200 LPH Ethanol dehydration Case By Damo PV Membrane Solution
Information for raw materials
Total Mass Rate: 200 L/hr | ||
Composite | Ethanol (%) | ≥60 |
H2O (%) | ≤40 | |
Product | H2O (%) | ≤1 |
Operation Parameters for Equipment
1 | Work Temperature(℃) | 100~140 |
2 | Work Pressure(MPa) | 0.1~0.3 |
3 | Product Temperature (℃) | ≤40 |
4 | Vacuum degree | ≤-99 kPa |
5 | Equipment explosion-proof level | dIIBT4 |
6 | Operation mode | Round the clock |
Feed Conditions
The pH of raw material is in the range of 6.5 to 8.5 (In fact, the maximum range can be PH2.0-8.5). The conductivity of raw material is less than 5 μS/cm. In addition, without of polymer, salts, saccharides, solid particles, acidity, alkalinity etc, which will damage permeation membrane in the raw material.
Technical Process Description
Raw Material Transport: The ethanol solution is precisely transported to a filter (with a pore size of around 0.1 μm) by a pump.
Preheating: The filtered material is preheated in a heat exchanger to recycle the heat from the dehydrated product.
Evaporation: Subsequently, the material is vaporized in the evaporator by steam.
Separation: The vaporized material flows into the membrane separators for dehydration. In this project, there are five membrane separators arranged in series.
Water Removal: The water molecules selectively permeate through the membrane under a pressure difference and are collected in a storage tank by the cooled condenser.
Water Transport: The collected water is then transported to the next process by a pump.
Product Cooling and Storage: The product produced by the membrane is cooled and collected in a storage tank.
Product Transport: The cooled and collected product is transported to the next process by a pump.
Consumed Costs
Category | Specification | Consumption per ton | Unit price | Cost |
steam | ≥0.3MPa | 0.6t | $30 | $18 |
electricity | 380V,50Hz | 50kWh | $0.1 | $5 |
circulating water | ≥0.3MPa,T≤32℃ | 15t | $0.03 | $0.45 |
Chilled water | ≥0.3MPa,T≤5℃ | 65m3 | $0.1 | $6.5 |
instrument air | ≥0.4MPa,dew-point≤-40℃ | ~4.5 m3 | – | – |
nitrogen | ≥0.20MPa | – | – | – |
Delivery Date
Within 120 days of effectiveness of contract
Equipment Footprint
Length * width * height =5500mm×2000mm×3600mm
Technical Information Directory
Damo provides comprehensive technical support, from process flow diagrams to equipment lists and operating procedures.
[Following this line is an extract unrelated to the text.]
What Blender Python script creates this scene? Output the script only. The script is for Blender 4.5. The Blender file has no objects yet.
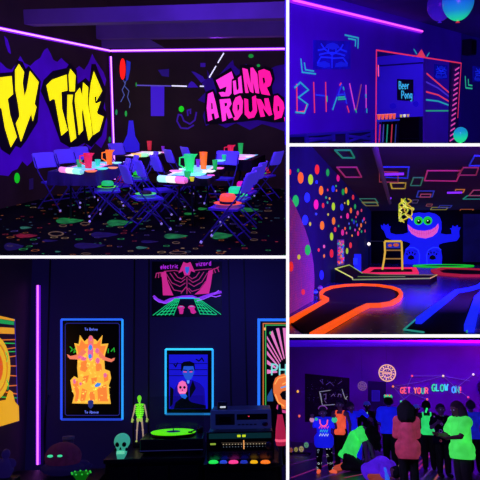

Additionally, Damo is committed to training your staff, ensuring they are proficient in equipment structure, maintenance, control, and operation.
S/N | Technical Services | Response to Service |
1 | Process flow diagram | Submitted with the technical plan |
2 | Main equipment drawings | Submitted within 20 days after contract signing |
3 | Equipment List | Provided with each delivery |
4 | Debugging | Completed promptly after debugging conditions are met. |
5 | Operating procedures & maintenance | Provided with each debugging |
6 | Technical Information | Provided with delivery |
7 | Personnel Training | Performed concurrently with debugging, to ensure trainees are proficient in equipment structure and maintenance, equipment control, and operation. |
The Future of Ethanol Dehydration
As industries continue to seek sustainable and efficient solutions, the Damo PV Membrane represents the future of ethanol dehydration. It offers a high one-time recovery rate (>99%) and a membrane tube guaranteed for 2.5 years, promising long-term reliability and performance.